In this book, we offer twenty-five leading indicators that we believe represent the right work in schools. Chapters 2–6 cover these leading indicators in depth. We draw this list of leading indicators directly from previously cited research that we have vetted over a number of years (Carbaugh, Marzano, & Toth, 2015; Marzano, 2001, 2003; Marzano & Waters, 2009; Marzano, Waters, & McNulty, 2005).
Specifically, we can trace our HRS model back to school effectiveness work done at the turn of the 21st century (for a full, detailed discussion of the research supporting this model, see Marzano, in press). We have also vetted this model in the context of principal evaluation (Carbaugh, Marzano, & Toth, 2015; Herman et al., 2016; Marzano, Waters, & McNulty, 2005).

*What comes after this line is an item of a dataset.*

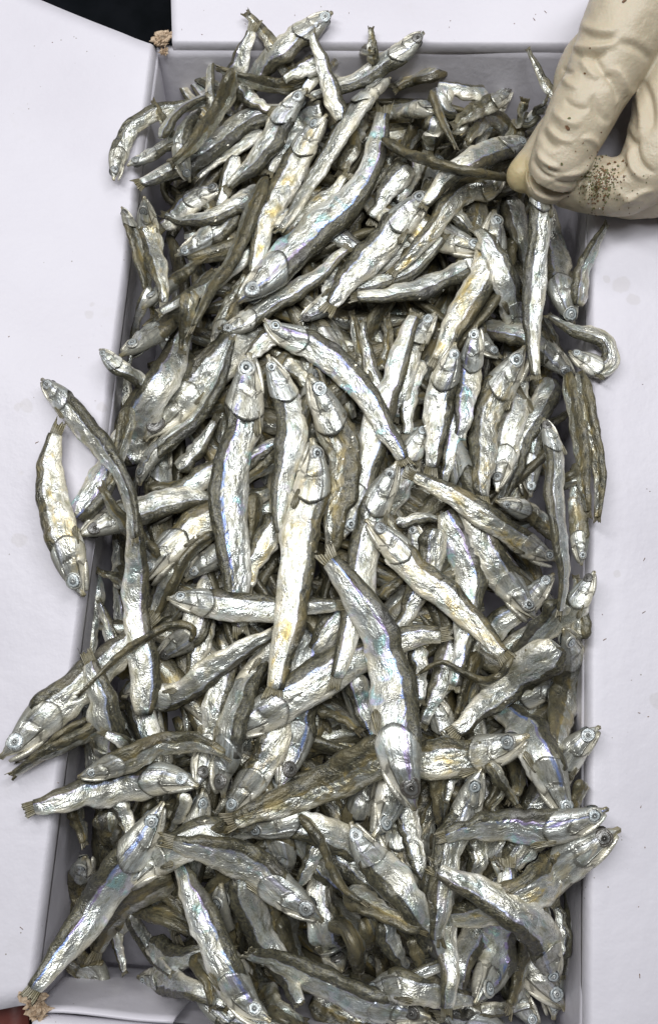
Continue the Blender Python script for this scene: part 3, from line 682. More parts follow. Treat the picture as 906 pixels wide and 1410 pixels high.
        disp = np.array([fbm((q*3+sd, CP[j]*1.4, SP[j]), 1, 2) for j in range(NS)])*.06*w*(1-.9*math.exp(-((q-.33)/.16)**2))
        zz = zz+np.sign(SP)*(ridge+disp*np.abs(SP))
        V[i] = X[k]+np.outer(y, D[k])+np.outer(zz, F[k])+np.outer(back, T[k])
        rest[i] = np.stack([np.full(NS, sh[k]/45+sd+9), y/45, zz/45], 1)
        fx[i, :, 0] = q; fx[i, :, 1] = CP; fx[i, :, 2] = sd/50
    Vh = V.reshape(-1, 3); Fc = gridfaces(nh+2, NS); tip = X[0]-T[0]*.05*w
    Vh = np.vstack([Vh, tip]); Fc += [(len(Vh)-1, (j+1) % NS, j) for j in range(NS)]
    hd = mesh_obj('head', Vh, Fc, M_HEAD, root, attrs=dict(rest=np.vstack([rest.reshape(-1, 3), rest[0, 0]]), fx=np.vstack([fx.reshape(-1, 3), [0, 0, 0]]), tone=mk(len(Vh))*np.array([.8, .55, .7])))
    parent_origin[hd.name] = mid
    # lower jaw: slim pointed blade under the cheek
    nj, nsj = 12, 8; V = np.zeros((nj, nsj, 3)); rest = np.zeros((nj, nsj, 3)); fx = np.zeros((nj, nsj, 3)); drop = r.uniform(.02, .07) if r.random() < .8 else r.uniform(.12, .22)
    ph = np.linspace(0, 2*math.pi, nsj, endpoint=False)
    for i in range(nj):
        q = i/(nj-1); sj = hl*(.07+.66*q); Dj, Fj, Tj = fr(np.array([sj])); Xj = sample([sj])[0]
        lo_ = .5*w*.99*(1-(1-sj/hl)**1.35)**.92
        rr = .085*w*math.sin(math.pi*min(1, .12+q*.85))**.6; cy = -(lo_*.90+w*drop*(1-q)+.01*w)
        for j in range(nsj):
            V[i, j] = Xj+Dj[0]*(cy+rr*math.cos(ph[j]))+Fj[0]*(rr*2.0*math.sin(ph[j]))
            rest[i, j] = (sj/45+sd+20, (cy+rr*math.cos(ph[j]))/45, rr*math.sin(ph[j])/45); fx[i, j] = (.2+.5*q, -.55, 0)
    Vj = np.vstack([V.reshape(-1, 3), V[0].mean(0), V[-1].mean(0)]); Fc = gridfaces(nj, nsj)+[(nj*nsj, (j+1) % nsj, j) for j in range(nsj)]+[(nj*nsj+1, (nj-1)*nsj+j, (nj-1)*nsj+(j+1) % nsj) for j in range(nsj)]
    mesh_obj('lower_jaw', Vj, Fc, M_HEAD, hd, origin=mid, attrs=dict(rest=np.vstack([rest.reshape(-1, 3), rest[0, 0], rest[-1, 0]]), fx=np.vstack([fx.reshape(-1, 3), fx[0, 0], fx[-1, 0]]), tone=mk(len(Vj))*.5))
    # eyes
    ue = r.uniform(.30, .35); k = int(np.argmin(abs(us-ue))); er = w*r.uniform(.175, .215); dark = r.choice((0, 0, 0, .25, .45, .85)); rsh = r.uniform(-1, 1); sunk = r.uniform(-.02, .012)
    for sg in (1, -1):
        cdir = .30; yy = up[k]*cdir; zz = bh[k]*math.sqrt(1-cdir**2)**.8
        C0 = X[k]+D[k]*yy+F[k]*(sg*(zz-sunk*w)); nrm = F[k]*sg+D[k]*.25; nrm /= np.linalg.norm(nrm)
        e1 = T[k]/np.linalg.norm(T[k]); e1 = e1-nrm*e1.dot(nrm); e1 /= np.linalg.norm(e1); e2 = np.cross(nrm, e1)
        rs = [0, .2, .34, .42, .6, .74, .84, .95, 1.08]; hs = [.26, .25, .20, .15, .19, .14, .10, .15, -.12]
        Ve = [C0+nrm*hs[0]*er]; fxx = [(0, rsh, dark)]; re = [(sd, 0, 0)]; ne = 18; Fe = []
        for i, (q, hh) in enumerate(zip(rs[1:], hs[1:])):
            for j in range(ne):
                an = 2*math.pi*j/ne; jit = 1+.04*math.sin(an*3+sd)
                Ve.append(C0+nrm*hh*er+(e1*math.cos(an)*1.06+e2*math.sin(an)*.95)*er*q*jit); fxx.append((q, rsh, dark)); re.append((sd+math.cos(an)*q*.4, math.sin(an)*q*.4, 0))
        Fe = [(0, 1+j, 1+(j+1) % ne) for j in range(ne)]+gridfaces(len(rs)-1, ne, True, 1)
        mesh_obj('eye', Ve, Fe, M_EYE, hd, origin=mid, attrs=dict(fx=fxx, rest=re))
    # pectoral fin
    if r.random() < .55 and w > 30:
        for sg in (1,):
            D0, F0, T0 = [q[0] for q in fr(np.array([hl*1.02]))]; X0 = sample([hl*1.02])[0]; nr, nc = 4, 6; G = np.zeros((nr, nc, 3)); R2 = np.zeros((nr, nc, 3)); X2 = np.zeros((nr, nc, 3)); fl = w*r.uniform(.45, .7)
            for i in range(nr):
                q = i/(nr-1)
                for j in range(nc):
                    v = -1+2*j/(nc-1)
                    G[i, j] = X0+T0*fl*q*(1-.25*v*v)+D0*(-w*.30-v*w*.07*(.5+q)-.05*w*q)+F0*(.5*w*thick*.86+1.2-q*w*.02+math.sin(v*5)*.4)
                    R2[i, j] = (q+sd, v*.2, 0); X2[i, j] = (q, v*.5, 0)
            sheet('pectoral_fin', G, 1.0, M_FIN, root, attrs=dict(rest=R2.reshape(-1, 3), fx=X2.reshape(-1, 3), tone=mk(nr*nc)), down=-F0)
    return root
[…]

Finally, this model contains many of the highest-ranking variables from Hattie’s 195 variables related to achievement (see Hattie, 2009, 2012, 2015).
Table 1.1 presents the twenty-five leading indicators in the HRS model, organized into five levels. This hierarchical structure has some intuitive appeal.
Table 1.1: HRS Model
Level | Leading Indicators |
Level 1: Safe, Supportive, and Collaborative Culture |
1.1—The faculty and staff perceive the school environment as safe, supportive, and orderly.